[Source records]
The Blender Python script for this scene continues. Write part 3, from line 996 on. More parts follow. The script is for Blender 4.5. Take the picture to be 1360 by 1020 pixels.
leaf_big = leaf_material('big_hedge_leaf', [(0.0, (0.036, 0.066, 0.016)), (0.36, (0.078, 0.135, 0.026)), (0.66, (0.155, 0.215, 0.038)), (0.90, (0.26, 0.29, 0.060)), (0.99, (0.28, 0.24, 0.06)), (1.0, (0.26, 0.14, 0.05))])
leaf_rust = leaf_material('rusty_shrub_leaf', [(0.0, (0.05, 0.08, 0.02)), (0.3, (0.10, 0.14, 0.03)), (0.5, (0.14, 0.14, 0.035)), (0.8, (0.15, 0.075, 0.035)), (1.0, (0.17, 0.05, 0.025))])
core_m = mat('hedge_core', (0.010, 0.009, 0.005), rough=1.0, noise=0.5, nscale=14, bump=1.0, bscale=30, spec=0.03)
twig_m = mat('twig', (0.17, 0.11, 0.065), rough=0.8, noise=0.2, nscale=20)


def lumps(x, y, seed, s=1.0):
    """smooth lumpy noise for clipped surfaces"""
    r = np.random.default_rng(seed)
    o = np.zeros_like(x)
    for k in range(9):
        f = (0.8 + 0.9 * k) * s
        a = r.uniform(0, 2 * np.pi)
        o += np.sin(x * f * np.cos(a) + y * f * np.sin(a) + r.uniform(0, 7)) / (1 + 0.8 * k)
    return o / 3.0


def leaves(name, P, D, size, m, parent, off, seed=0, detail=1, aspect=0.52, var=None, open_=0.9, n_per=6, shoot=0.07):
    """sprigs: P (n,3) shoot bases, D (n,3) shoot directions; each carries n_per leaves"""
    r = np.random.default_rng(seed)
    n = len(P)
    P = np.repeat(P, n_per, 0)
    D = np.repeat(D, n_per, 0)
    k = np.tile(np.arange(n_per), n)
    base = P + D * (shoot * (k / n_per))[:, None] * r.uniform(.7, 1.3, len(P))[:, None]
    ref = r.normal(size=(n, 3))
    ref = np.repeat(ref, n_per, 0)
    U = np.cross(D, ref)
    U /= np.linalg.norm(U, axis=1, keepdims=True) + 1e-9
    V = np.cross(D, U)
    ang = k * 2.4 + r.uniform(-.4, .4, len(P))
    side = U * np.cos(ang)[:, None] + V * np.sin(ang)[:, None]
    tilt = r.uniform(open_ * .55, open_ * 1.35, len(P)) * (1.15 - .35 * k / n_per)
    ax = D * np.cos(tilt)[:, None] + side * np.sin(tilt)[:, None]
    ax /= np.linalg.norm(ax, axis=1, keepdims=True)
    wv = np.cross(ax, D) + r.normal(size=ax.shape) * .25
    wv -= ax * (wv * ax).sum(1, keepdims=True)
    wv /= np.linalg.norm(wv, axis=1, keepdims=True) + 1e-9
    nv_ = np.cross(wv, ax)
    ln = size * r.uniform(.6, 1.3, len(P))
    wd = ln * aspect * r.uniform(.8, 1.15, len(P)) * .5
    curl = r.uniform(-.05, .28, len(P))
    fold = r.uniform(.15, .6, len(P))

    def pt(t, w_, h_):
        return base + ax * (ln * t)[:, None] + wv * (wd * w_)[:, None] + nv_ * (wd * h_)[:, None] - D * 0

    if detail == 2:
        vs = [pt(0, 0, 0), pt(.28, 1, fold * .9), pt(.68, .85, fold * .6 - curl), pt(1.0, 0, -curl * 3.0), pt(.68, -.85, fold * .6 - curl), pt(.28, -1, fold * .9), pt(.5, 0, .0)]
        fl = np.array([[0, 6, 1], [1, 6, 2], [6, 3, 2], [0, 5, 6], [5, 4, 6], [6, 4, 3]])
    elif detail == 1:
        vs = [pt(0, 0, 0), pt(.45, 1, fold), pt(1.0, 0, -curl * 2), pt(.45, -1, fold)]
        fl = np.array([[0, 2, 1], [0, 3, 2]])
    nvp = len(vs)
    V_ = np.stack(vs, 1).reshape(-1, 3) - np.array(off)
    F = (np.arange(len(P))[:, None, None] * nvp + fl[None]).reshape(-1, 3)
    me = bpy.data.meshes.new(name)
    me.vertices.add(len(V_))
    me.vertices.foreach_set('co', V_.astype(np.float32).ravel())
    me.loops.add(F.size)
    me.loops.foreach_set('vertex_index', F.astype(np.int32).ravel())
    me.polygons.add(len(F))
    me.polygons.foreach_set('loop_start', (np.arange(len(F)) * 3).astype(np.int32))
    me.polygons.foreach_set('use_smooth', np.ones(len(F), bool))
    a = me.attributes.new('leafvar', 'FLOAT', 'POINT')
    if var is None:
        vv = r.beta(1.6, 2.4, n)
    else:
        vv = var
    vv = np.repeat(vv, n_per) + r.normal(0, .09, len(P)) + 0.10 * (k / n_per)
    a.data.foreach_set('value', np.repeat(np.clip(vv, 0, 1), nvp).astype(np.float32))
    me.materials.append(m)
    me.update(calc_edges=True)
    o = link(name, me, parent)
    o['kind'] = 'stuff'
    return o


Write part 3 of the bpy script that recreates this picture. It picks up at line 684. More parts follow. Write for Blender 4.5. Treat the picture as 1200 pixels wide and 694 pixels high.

INSTRUCTIONS TO FOLLOW:
State how many lines of the records hold the string "Write", and nothing else.

SOLUTION TO THE EXERCISE:
2